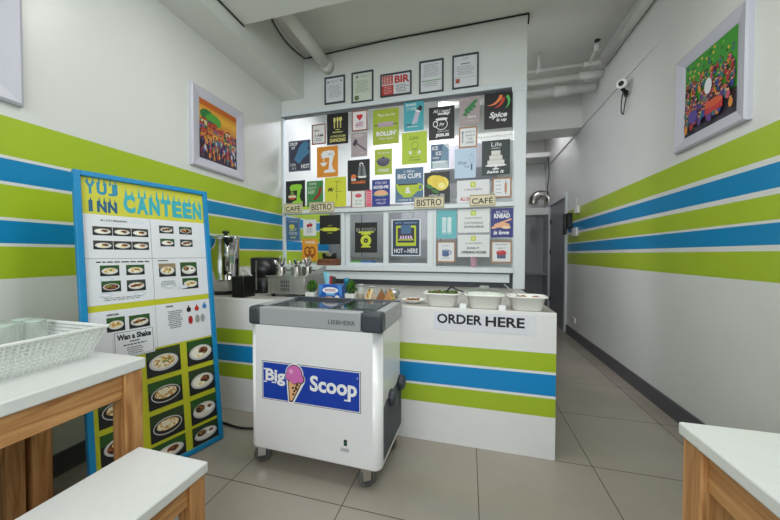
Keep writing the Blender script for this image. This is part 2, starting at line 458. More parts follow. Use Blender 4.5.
# ORDER HERE strip
p0 = on(434, 334, 1, YC); p1 = on(537, 318, 1, YC)
b = Print((-.215, YC, .722), (1, 0, 0), (0, 0, 1), .600, .118, .001, M('sign paper', (232, 232, 238), .25))
b.rect(.005, .03, .93, .97, C(226, 226, 236))
b.text('ORDER', .037, .36, .495, .88, C(28, 28, 32), .03)
b.text('HERE', .526, .34, .895, .85, C(28, 28, 32), .03)
tag(b.build('order_here_sign', loc=(0, YC, .722)), 'white laminated paper strip reading ORDER HERE on the counter front', 'sign')

# ------------------------------------------------------------------ ice cream freezer
FX0, FX1, FY0, FY1 = -1.194, -.413, 1.42, 1.84
fr = thing('ice_cream_freezer', ((FX0 + FX1) / 2, (FY0 + FY1) / 2, 0), 'white chest freezer on castors with blue ice cream logo in front of counter', 'freezer')
b = B()
bm = b.bm
i = b.mi(m_enamel)
r = bmesh.ops.create_cube(bm, size=1, matrix=Matrix.Translation(((FX0 + FX1) / 2, (FY0 + FY1) / 2, .456)) @ Matrix.Diagonal((FX1 - FX0, FY1 - FY0, .702, 1)))
es = [e for e in bm.edges if abs(e.verts[0].co.z - e.verts[1].co.z) > .1]
bmesh.ops.bevel(bm, geom=es, offset=.042, segments=6, profile=.5, affect='EDGES')
es = [e for e in bm.edges if all(v.co.z < .11 for v in e.verts)]
bmesh.ops.bevel(bm, geom=es, offset=.012, segments=3, profile=.5, affect='EDGES')
top = [f for f in bm.faces if f.normal.z > .9 and f.calc_center_median().z > .8]
q = bmesh.ops.inset_region(bm, faces=top, thickness=.05)
for v in {v for f in top for v in f.verts}: v.co.z -= .30
for f in bm.faces:
    f.material_index = i
    if abs(f.normal.z) < .7 and f.calc_area() < .02: f.smooth = True
b.build('cabinet_body', fr)
# lid frame: silver band, dark corner caps, dark rear bar
zb, zt = .808, .906
b = B()
b.box(FX0 + .07, FX1 - .105, FY0 - .004, FY0 + .05, zb, zt, m_silver, .006)
b.box(FX1 - .05, FX1 + .004, FY0 + .07, FY1, zb, zt, m_silver, .006)
b.box(FX0 - .004, FX0 + .05, FY0 + .07, FY1, zb, zt, m_silver, .006)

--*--

**What the exercise asks**
Return nothing but the lines running from the start of the data to the line with "tag(b.build('order_here_sign', loc=(0, YC, .722)), 'white", please, both ends included and no pictures.

**The output**
Keep writing the Blender script for this image. This is part 2, starting at line 458. More parts follow. Use Blender 4.5.
# ORDER HERE strip
p0 = on(434, 334, 1, YC); p1 = on(537, 318, 1, YC)
b = Print((-.215, YC, .722), (1, 0, 0), (0, 0, 1), .600, .118, .001, M('sign paper', (232, 232, 238), .25))
b.rect(.005, .03, .93, .97, C(226, 226, 236))
b.text('ORDER', .037, .36, .495, .88, C(28, 28, 32), .03)
b.text('HERE', .526, .34, .895, .85, C(28, 28, 32), .03)
tag(b.build('order_here_sign', loc=(0, YC, .722)), 'white laminated paper strip reading ORDER HERE on the counter front', 'sign')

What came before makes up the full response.